Taking a page from Fight Club, the IOC decreed the First Rule of the Olympics is: you can’t talk about the Olympics. Yeah, nothing builds up the buzz on the street like a complete dearth of unscripted commentary by the actual people involved in an event. Perhaps the IOC is attempting a subversive attempt to corrupt our youths by having them imagine what’s going on in the minds of athletes during scenes like this?

Moving briskly from that decree to Biblical references, the IOC declared: thou shalt not wear, drink, or think anything not approved by our sponsors. I think I remember this tactic from somewhere, but where? Hmmm….oh, that’s right – that kid who got thrown out of school on “Coke in Education Day” for wearing a Pepsi t-shirt. I mean, what’s next?

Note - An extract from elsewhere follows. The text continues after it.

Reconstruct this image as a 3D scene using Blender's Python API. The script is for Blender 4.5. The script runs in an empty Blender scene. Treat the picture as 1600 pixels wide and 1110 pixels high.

Security Guard: “I’m sorry sir, we can’t allow you to enter this event.”
Attendee: “Why? I’ve spent hundreds of dollars on a ticket. I traveled thousands of miles to get here. I’ve already changed into my IOC-sanctioned silver unitard and placed my clothing, camera, phone, outside food, and the part of my brain responsible for forming long-term memories in the incinerator! I even submitted to a urine test, which is bizarre because I’m not even competing! What else could you possibly need from me?”
Security Guard: “Well it says here that you once worked at Niketown, and as you know from the mandatory six-hour orientation session, Reebok is the official shoe of the Olympics…”

Laugh it up – I’m sure Teddy Kennedy never thought he’d end up on a terrorist watch list, but hey, things happen.

In keeping with the belief that deaths must come in threes, the final death came with the censoring of American broadcasts of the games. It started with the censoring of the opening of the games, when some minor percentage of the population was denied the right to see fake plastic penii. And then it continued right on until the networks blocked out the image of a tutu-clad Canuck performing the worst dive entry ever.

Actually, come to think of it, I’m kind of glad they censored that image – nothing’s so harmful to the cachet of being Canadian than some guy in a dress hawking an online gambling web site. Unless he was drunk on Molson Canadian, because then he was just being ironic.

We seem to be trapped in a logic maze constructed by advertising goons, focus groups, and psychopaths working hard towards their Major in Annoyance but slacking on their Minor in Selling Things People They Want. An advertising exec in a room somewhere gets lazy and rather than actually thinking about what a customer cares about, they try to forge artificial relationship by blasting audiences with messages everyone ignores. And then when that fails, they send the Gap Gestapo to hunt you down for wearing a flannel shirt.

Not just any flannel shirt, mind you – last season’s flannel shirt. And they can’t permit that, now can they?